• **WHAT TO DO**: Locate every line that holds the string "pixels" and copy it.

[Stored data entries]
start
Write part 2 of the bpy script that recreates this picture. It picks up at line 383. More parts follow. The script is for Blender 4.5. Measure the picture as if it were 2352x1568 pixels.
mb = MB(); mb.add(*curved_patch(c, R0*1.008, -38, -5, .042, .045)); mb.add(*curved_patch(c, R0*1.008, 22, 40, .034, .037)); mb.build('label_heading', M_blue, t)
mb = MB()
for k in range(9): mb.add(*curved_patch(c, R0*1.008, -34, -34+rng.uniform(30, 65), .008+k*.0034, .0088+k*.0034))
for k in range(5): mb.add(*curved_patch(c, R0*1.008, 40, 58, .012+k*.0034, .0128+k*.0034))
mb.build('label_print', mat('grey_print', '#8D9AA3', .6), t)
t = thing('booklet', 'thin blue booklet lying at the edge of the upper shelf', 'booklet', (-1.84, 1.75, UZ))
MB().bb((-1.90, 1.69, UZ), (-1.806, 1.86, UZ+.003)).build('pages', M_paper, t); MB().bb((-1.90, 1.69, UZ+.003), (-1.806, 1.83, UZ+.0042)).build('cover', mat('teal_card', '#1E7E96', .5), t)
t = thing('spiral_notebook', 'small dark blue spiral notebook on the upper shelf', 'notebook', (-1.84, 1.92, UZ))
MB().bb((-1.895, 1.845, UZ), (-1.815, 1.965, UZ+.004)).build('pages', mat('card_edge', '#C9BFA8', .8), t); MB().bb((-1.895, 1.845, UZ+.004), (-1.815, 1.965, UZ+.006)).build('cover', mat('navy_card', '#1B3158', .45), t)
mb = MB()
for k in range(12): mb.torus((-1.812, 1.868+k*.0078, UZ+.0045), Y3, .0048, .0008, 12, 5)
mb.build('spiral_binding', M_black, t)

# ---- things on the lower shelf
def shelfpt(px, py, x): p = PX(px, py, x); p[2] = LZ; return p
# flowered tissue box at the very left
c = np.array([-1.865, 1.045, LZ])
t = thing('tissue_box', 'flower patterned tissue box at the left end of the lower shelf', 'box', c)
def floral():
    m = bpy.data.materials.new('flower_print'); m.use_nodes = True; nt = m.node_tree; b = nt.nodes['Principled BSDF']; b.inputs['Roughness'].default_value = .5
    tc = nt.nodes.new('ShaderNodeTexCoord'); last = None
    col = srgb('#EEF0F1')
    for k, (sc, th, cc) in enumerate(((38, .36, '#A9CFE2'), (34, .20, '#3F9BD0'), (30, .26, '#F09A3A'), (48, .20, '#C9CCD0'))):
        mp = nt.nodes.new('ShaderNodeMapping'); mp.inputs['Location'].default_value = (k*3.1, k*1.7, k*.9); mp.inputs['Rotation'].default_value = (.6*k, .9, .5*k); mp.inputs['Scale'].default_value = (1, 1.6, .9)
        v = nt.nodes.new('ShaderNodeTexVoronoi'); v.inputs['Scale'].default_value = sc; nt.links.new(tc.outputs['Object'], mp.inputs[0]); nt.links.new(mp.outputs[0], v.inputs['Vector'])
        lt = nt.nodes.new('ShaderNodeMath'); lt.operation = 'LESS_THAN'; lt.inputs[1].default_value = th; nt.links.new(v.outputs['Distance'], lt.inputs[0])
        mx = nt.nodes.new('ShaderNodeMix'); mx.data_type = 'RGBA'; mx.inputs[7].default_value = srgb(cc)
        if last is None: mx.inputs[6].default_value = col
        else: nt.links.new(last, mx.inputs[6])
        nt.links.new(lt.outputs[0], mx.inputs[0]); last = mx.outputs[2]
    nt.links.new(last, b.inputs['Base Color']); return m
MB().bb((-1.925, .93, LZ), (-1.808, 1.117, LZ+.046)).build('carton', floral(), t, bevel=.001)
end
start
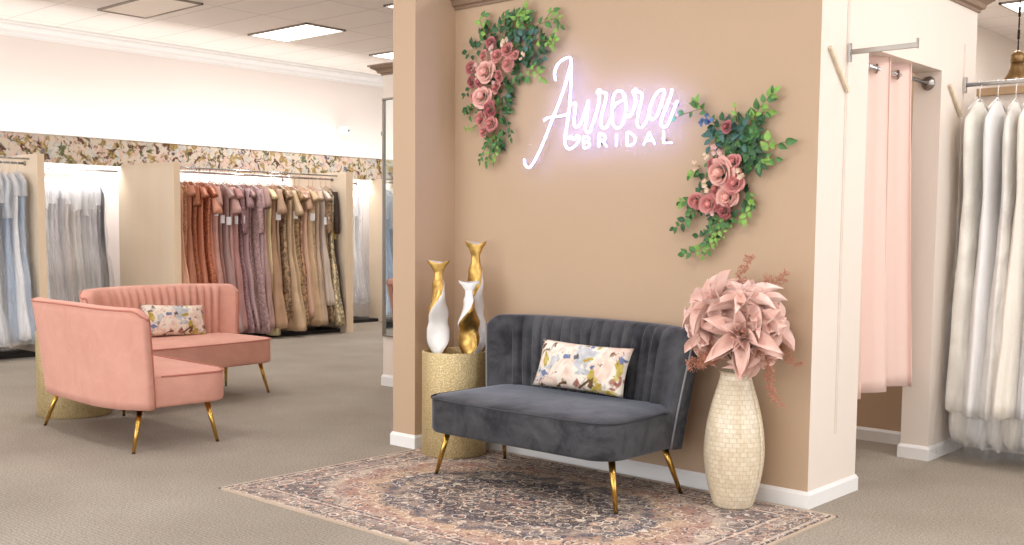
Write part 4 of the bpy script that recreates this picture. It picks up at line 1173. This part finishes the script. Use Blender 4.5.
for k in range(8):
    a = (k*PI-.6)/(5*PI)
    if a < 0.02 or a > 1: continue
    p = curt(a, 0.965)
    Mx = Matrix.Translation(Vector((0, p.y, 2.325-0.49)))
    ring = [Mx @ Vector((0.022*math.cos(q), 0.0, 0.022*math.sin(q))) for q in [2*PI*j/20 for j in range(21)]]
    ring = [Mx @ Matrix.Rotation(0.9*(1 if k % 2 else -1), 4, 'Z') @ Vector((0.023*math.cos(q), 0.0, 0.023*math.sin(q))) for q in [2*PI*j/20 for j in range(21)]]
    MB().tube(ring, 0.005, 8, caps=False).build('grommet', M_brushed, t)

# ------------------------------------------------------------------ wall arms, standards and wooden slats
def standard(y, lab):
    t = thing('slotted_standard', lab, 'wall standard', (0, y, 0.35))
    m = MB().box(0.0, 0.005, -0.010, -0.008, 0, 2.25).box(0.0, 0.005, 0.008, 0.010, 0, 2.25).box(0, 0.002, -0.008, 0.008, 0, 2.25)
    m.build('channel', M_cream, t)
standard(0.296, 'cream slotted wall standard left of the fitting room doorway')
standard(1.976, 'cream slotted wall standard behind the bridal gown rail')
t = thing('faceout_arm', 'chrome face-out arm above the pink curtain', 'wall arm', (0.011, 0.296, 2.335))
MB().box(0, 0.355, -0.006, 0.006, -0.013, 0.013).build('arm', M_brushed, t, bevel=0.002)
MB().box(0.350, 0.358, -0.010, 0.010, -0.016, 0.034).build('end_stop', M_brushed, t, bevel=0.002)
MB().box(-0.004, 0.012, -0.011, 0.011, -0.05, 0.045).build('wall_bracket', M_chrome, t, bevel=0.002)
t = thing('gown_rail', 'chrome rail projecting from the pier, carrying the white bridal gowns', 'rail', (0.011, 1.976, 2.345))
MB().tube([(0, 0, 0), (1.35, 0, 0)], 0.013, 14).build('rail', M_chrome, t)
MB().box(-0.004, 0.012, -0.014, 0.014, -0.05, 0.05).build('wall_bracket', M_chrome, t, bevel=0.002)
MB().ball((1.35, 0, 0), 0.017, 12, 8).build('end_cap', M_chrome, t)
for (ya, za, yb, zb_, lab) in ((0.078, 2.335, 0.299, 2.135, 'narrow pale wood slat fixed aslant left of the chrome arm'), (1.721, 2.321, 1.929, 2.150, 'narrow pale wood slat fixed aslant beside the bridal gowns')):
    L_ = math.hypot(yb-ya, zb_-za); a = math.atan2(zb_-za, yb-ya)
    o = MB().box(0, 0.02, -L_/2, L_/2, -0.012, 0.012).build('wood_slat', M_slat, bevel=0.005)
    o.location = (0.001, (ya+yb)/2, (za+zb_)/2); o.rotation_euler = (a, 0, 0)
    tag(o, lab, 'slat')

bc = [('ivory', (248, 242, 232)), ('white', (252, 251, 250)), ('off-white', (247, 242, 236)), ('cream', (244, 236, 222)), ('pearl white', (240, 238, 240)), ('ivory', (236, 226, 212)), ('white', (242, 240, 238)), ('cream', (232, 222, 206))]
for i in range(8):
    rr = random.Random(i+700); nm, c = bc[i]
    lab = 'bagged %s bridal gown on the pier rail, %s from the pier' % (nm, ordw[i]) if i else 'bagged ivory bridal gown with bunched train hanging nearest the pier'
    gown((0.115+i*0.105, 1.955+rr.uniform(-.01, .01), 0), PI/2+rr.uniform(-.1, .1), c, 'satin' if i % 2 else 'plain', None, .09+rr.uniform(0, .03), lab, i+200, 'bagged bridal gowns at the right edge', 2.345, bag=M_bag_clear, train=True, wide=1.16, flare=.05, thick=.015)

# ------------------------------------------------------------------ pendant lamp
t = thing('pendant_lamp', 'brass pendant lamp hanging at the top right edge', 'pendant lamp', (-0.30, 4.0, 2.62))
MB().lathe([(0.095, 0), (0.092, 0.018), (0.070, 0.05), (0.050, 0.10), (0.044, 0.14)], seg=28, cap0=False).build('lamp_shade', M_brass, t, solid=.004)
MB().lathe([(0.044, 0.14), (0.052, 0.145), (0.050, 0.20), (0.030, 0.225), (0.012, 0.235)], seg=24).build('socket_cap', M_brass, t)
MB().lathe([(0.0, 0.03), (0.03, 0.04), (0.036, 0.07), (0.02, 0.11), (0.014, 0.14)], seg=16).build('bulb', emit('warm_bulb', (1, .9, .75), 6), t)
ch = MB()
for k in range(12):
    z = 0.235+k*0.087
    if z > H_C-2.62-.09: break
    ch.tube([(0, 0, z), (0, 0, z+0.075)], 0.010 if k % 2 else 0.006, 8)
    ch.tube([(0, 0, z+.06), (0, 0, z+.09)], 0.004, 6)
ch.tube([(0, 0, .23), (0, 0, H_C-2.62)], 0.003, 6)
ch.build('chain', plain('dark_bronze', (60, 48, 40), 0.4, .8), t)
end
start
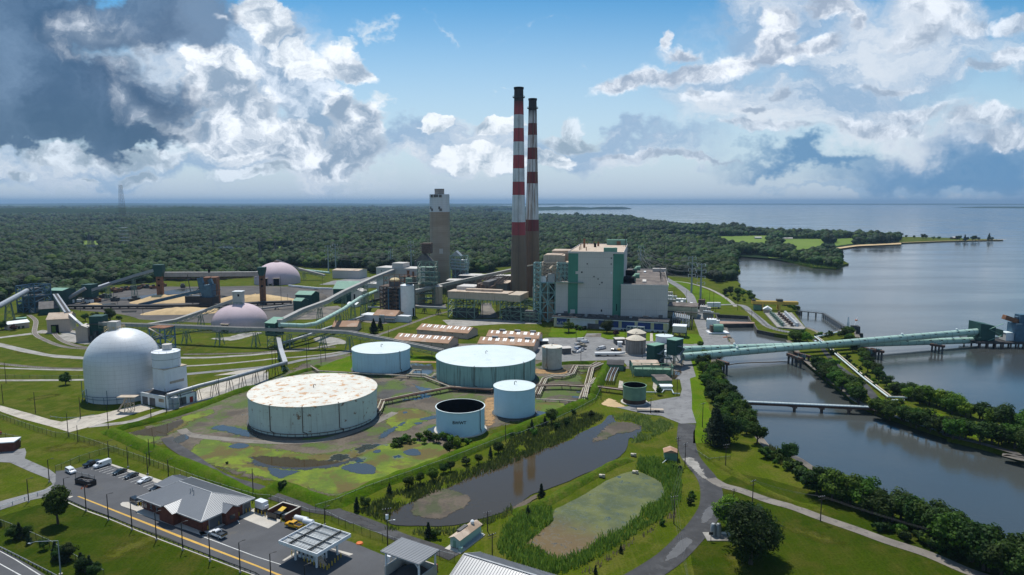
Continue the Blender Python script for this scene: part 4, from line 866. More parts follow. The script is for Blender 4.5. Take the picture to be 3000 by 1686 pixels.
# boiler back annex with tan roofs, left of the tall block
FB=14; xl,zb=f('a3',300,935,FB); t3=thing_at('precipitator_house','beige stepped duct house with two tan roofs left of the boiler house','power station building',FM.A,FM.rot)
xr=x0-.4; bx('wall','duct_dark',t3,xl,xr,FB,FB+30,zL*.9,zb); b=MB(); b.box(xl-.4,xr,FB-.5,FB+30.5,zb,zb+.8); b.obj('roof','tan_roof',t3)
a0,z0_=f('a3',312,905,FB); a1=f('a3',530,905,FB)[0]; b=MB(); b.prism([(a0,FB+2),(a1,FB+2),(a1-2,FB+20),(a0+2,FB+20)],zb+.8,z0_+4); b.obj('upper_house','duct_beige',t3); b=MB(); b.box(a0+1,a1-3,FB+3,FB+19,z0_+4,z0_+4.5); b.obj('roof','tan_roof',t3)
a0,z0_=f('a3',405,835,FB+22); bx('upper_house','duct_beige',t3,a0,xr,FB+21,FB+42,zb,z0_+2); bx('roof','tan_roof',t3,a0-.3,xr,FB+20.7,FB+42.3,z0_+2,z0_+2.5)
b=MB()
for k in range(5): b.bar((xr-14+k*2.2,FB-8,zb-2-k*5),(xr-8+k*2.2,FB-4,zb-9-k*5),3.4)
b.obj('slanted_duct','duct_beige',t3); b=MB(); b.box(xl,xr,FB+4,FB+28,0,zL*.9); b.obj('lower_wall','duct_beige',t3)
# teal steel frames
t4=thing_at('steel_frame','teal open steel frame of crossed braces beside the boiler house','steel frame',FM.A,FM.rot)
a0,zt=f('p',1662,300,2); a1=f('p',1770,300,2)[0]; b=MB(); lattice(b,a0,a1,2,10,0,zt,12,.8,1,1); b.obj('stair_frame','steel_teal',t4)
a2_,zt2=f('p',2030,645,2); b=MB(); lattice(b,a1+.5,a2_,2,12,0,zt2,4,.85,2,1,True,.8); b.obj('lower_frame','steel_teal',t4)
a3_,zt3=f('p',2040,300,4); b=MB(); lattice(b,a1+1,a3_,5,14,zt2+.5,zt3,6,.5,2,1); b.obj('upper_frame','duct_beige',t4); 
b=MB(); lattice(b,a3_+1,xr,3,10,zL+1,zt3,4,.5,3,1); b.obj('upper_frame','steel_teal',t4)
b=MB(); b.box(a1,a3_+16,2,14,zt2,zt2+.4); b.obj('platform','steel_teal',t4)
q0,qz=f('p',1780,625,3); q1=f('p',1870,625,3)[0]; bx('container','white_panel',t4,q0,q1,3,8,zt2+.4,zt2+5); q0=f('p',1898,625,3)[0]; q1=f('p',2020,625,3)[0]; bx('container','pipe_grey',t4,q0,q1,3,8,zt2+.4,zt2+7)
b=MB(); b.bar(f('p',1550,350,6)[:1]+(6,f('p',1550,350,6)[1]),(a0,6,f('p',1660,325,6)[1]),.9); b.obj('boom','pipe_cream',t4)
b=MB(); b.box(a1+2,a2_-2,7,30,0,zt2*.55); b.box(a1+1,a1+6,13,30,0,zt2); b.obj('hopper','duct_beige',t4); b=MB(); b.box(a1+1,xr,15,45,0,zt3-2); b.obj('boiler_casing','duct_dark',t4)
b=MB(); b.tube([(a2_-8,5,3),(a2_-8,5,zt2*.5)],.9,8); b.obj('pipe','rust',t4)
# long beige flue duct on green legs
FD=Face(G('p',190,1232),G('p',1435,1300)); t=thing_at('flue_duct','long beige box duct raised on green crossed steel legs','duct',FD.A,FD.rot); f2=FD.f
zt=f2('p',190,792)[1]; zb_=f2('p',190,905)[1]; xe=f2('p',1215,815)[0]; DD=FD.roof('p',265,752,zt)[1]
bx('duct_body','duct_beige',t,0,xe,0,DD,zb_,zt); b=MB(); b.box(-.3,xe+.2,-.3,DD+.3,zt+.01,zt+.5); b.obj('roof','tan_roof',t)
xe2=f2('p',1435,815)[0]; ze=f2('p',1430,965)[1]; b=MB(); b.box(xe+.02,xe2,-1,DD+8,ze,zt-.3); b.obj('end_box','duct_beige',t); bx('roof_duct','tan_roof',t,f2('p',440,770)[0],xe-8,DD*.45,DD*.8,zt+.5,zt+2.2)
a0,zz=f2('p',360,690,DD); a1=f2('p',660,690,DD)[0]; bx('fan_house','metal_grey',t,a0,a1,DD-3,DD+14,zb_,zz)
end
• **EXPECTED OUTPUT**:
Write part 2 of the bpy script that recreates this picture. It picks up at line 383. More parts follow. The script is for Blender 4.5. Measure the picture as if it were 2352x1568 pixels.
Continue the Blender Python script for this scene: part 4, from line 866. More parts follow. The script is for Blender 4.5. Take the picture to be 3000 by 1686 pixels.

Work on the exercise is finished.